Jakarta: Harga minyak mentah dunia merosot pada perdagangan Selasa (5/2) waktu Amerika Serikat (AS). Pelemahan dipicu oleh lunglainya data pemesanan pabrik AS yang menyebabkan kekhawatiran terhadap perlambatan ekonomi.
Di sisi lain, pelemahan harga minyak dibatasi oleh pengenaan sanksi AS terhadap Venezuela dan implementasi kebijakan pemangkasan produksi minyak mentah oleh Organisasi Negara Pengekspor Minyak.
Disitat Dari CNN Indonesia, Rabu (6/2/2019), harga minyak mentah berjangka Brent pada perdagangan Selasa (5/2) merosot US$0,2 menjadi US$62,32 per barel. Di awal pekan, harga Brent sempat menyentuh level tertingginya dalam dua bulan terakhir US$63,63 per barel.
Pelemahan juga terjadi pada harga minyak mentah berjangka AS sebesar US$0,56 atau 1 persen menjadi US$54 per barel.
"Saya pikir pasar minyak sedang mencoba memutuskan apakah pemesanan pabrik akan membebani harga atau sanksi minyak Venezuela akan menopang harga. Hasilnya, kita melihat pasar yang berfluktuasi," ujar Presiden Lipow Oil Associates di Houston.
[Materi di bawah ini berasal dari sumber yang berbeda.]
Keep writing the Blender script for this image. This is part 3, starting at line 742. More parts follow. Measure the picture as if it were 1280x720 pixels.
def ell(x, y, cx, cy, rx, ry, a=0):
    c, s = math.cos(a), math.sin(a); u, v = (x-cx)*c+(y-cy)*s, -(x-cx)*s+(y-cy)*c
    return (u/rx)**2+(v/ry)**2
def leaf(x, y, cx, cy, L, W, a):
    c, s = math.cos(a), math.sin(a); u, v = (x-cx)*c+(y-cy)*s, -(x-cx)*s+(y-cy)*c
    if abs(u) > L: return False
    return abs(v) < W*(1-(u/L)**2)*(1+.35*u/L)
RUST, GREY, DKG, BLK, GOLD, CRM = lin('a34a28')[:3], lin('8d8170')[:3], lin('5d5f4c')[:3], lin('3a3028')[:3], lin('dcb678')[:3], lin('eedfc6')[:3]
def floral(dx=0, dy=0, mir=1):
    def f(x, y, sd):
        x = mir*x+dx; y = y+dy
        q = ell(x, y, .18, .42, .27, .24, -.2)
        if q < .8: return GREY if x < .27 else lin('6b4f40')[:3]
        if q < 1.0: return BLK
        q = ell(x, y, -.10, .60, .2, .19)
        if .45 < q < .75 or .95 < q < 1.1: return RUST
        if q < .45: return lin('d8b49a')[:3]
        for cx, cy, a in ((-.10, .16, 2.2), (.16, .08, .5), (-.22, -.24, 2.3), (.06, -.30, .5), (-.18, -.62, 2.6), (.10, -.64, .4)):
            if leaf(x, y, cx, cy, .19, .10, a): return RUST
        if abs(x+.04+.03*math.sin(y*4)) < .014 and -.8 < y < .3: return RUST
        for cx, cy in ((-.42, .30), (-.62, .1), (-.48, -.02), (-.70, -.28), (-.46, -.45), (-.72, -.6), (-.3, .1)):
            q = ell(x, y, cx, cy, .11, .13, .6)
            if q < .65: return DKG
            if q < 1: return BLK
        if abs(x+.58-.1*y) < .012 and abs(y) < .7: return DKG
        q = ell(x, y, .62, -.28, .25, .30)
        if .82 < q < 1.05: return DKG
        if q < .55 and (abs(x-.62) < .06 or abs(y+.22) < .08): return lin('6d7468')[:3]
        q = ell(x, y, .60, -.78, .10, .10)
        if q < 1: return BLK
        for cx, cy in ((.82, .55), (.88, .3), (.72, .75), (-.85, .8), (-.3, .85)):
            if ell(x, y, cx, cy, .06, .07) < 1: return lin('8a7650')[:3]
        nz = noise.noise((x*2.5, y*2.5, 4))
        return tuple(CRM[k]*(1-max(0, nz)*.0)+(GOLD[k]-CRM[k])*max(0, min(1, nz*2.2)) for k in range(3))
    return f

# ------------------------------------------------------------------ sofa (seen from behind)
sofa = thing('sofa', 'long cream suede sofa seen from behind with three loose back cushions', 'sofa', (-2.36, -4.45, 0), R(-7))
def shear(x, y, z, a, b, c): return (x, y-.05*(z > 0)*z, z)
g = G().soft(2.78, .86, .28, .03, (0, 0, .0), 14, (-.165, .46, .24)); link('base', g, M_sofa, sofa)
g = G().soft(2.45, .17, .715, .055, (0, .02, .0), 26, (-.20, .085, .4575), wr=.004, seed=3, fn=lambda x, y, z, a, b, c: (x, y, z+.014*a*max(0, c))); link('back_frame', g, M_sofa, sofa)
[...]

Sementara, Analis Komoditas Senior RJO Futures Phillip Streible menilai pasar minyak juga sedikit melemah seiring investor yang merelokasi asetnya.
"Mereka semua loncat ke pasar modal dan keluar dari beberapa pasar lain yang mungkin terbebani oleh hubungan dagang AS-China atau pasar yang terpengaruh oleh indeks dolar," ujar Streibble.
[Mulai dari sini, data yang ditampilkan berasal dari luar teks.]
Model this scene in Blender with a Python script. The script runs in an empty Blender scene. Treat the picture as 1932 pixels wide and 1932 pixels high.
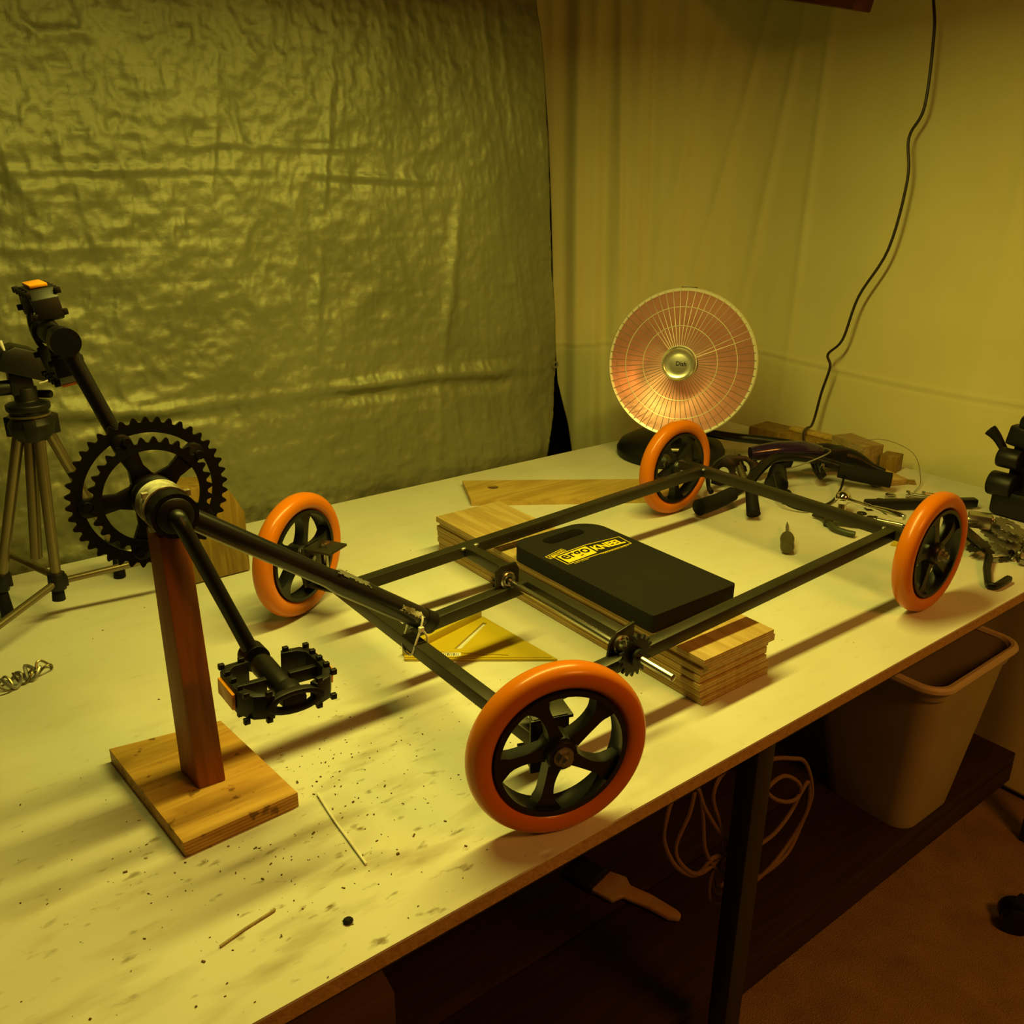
import bpy, bmesh, math, random
import numpy as np
from mathutils import Vector, Matrix, noise
from math import pi, sin, cos, radians as R

random.seed(7)
T = 0.76                       # height of the bench top above the floor; shapes below are written relative to the bench top
scene = bpy.context.scene
C = scene.collection

# ------------------------------------------------------------------ camera, light, exposure
cam_d = bpy.data.cameras.new('camera'); cam = bpy.data.objects.new('camera', cam_d); C.objects.link(cam)
yaw, pit, rol, fpx = 0.92034, 0.36033, 0.0059858, 1650.486
F = Vector((cos(yaw)*cos(pit), sin(yaw)*cos(pit), -sin(pit)))
Rt = Vector((sin(yaw), -cos(yaw), 0)); U = Rt.cross(F)
r_ = cos(rol)*Rt + sin(rol)*U; u_ = -sin(rol)*Rt + cos(rol)*U
m = Matrix((r_, u_, -F)).transposed().to_4x4()
m.translation = Vector((-0.51259, -0.88533, 0.65202 + T))
cam.matrix_world = m
cam_d.sensor_width = 36; cam_d.lens = 36*fpx/1932; cam_d.clip_start = 0.02
scene.camera = cam

w = bpy.data.worlds.new('world'); scene.world = w; w.use_nodes = True
w.node_tree.nodes['Background'].inputs[0].default_value = (1.0, 0.50, 0.09, 1)
w.node_tree.nodes['Background'].inputs[1].default_value = 0.032

def area(name, loc, rot, sx, sy, power, col):
    l = bpy.data.lights.new(name, 'AREA'); l.shape = 'RECTANGLE'; l.size = sx; l.size_y = sy
    l.energy = power; l.color = col
    o = bpy.data.objects.new(name, l); C.objects.link(o); o.location = loc; o.rotation_euler = rot
    return o
area('shop_light_tube', (0.20, 0.0, 1.0+T), (0, 0, 0), 1.04, 0.07, 15.5, (1.0, 0.86, 0.13))
area('room_ceiling_light', (0.55, -1.65, 1.35+T), (0, 0, 0), 0.5, 0.5, 18, (1.0, 0.36, 0.045))

vs = scene.view_settings
scene.display_settings.display_device = 'sRGB'
vs.view_transform = 'Standard'; vs.look = 'None'; vs.gamma = 1; vs.exposure = 0; vs.use_curve_mapping = False

# ------------------------------------------------------------------ materials
def lin(c):
    return tuple(((v/255)/12.92 if v/255 <= .04045 else ((v/255+.055)/1.055)**2.4) for v in c)

def mat(name, col, rough=.6, metal=0., bump=None, vary=None, spec=.5, coat=0., stretch=(1,1,1), emit=None):
    M = bpy.data.materials.new(name); M.use_nodes = True
    nt = M.node_tree; b = nt.nodes['Principled BSDF']
    b.inputs['Base Color'].default_value = (*col, 1); b.inputs['Roughness'].default_value = rough
    b.inputs['Metallic'].default_value = metal; b.inputs['Specular IOR Level'].default_value = spec
    b.inputs['Coat Weight'].default_value = coat
    if bump or vary:
        tc = nt.nodes.new('ShaderNodeTexCoord'); mp = nt.nodes.new('ShaderNodeMapping')
        mp.inputs['Scale'].default_value = stretch
        nt.links.new(tc.outputs['Object'], mp.inputs['Vector'])
    if vary:                       # (scale, colour2, amount)
        n = nt.nodes.new('ShaderNodeTexNoise'); n.inputs['Scale'].default_value = vary[0]; n.inputs['Detail'].default_value = 6
        nt.links.new(mp.outputs[0], n.inputs['Vector'])
        rp = nt.nodes.new('ShaderNodeValToRGB'); e = rp.color_ramp.elements
        e[0].position = .5 - vary[2]/2; e[1].position = .5 + vary[2]/2
        e[0].color = (*col, 1); e[1].color = (*vary[1], 1)
        nt.links.new(n.outputs['Fac'], rp.inputs[0]); nt.links.new(rp.outputs[0], b.inputs['Base Color'])
    if bump:                       # (scale, strength, distance)
        n2 = nt.nodes.new('ShaderNodeTexNoise'); n2.inputs['Scale'].default_value = bump[0]; n2.inputs['Detail'].default_value = 4
        nt.links.new(mp.outputs[0], n2.inputs['Vector'])
        bp = nt.nodes.new('ShaderNodeBump'); bp.inputs['Strength'].default_value = bump[1]; bp.inputs['Distance'].default_value = bump[2]
        nt.links.new(n2.outputs['Fac'], bp.inputs['Height']); nt.links.new(bp.outputs[0], b.inputs['Normal'])
    return M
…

Pada perdagangan Selasa (5/2), kinerja Wall Street tercatat sedikit lebih tinggi. Hal sama juga terjadi pada dolar AS.
Meskipun demikian, sejumlah analis menyatakan sanksi AS terhadap Venezuela membuat pasar memusatkan perhatian pada pasokan global yang lebih ketat. Banyak kapal tanker yang saat ini terjebak di pesisir Venezuela tidak dapat bergerak karena perusahaan minyak pelat merah Venezuela PDVSA meminta pembayaran yang tidak bisa dilakukan karena sanksi AS.
Pasokan minyak mentah berat dari Venezuela jarang, Produsen minyak lain seperti Meksiko dan Kanada juga menghadapi tantangan pada produksi dan ekspor.
Sementara itu, OPEC dan sekutunya, termasuk Rusia, telah sepakat untuk memangkas produksinya yang berlaku efektif mulai bulan lalu. Kebijakan itu bertujuan untuk meredam pasokan global yang membanjir.
Secara umum, industri perminyakan meyakini pemangkasan pasokan tersebut akan membantu menyeimbangkan pasar pada 2019, khususnya dengan pesatnya pertumbuhan pasokan minyak mentah AS.
"Anda akan melihat OPEC menjalankan kebijakannya dengan disipln dan oleh karenanya harga terlihat cukup kuat di sekitar yang ada saat ini," ujar Kepala Keuangan BP Brian Givalry kepada Reuters.
Givalry memperkirakan permintaan akan tumbuh sebesar 1,3 juta hingga 1,4 juta barel per hari (bph) pada 2019 atau hampir sama dengan tahun lalu.
Berdasarkan survei Reuters, pasokan negara-negara anggota OPEC telah merosot paling banyak dalam dua tahun terakhir. Hal itu terjadi pemangkasan produksi yang terjadi di Arab Saudi dan Negara Teluk melampaui komitmen kesepakatan OPEC. Selain itu, produksi minyak mentah di Libya dan Venezuela juga tercatat menurun.
Kendati demikian, masih ada kekhawatiran terhadap laju pertumbuhan perekonomian global. Pemesanan baru untuk produk buatan AS secara tak terduga turun pada November lalu. Berdasarkan data yang dirilis pada Senin (4/2) lalu, penurunan tajam terjadi pada permintaan mesin dan peralatan listrik.
Selain itu, proyeksi perekonomian global dan prospek pertumbuhan permintaan minyak mentah juga tertekan oleh data perekonomian China yang buruk serta tensi perdagangan AS-China.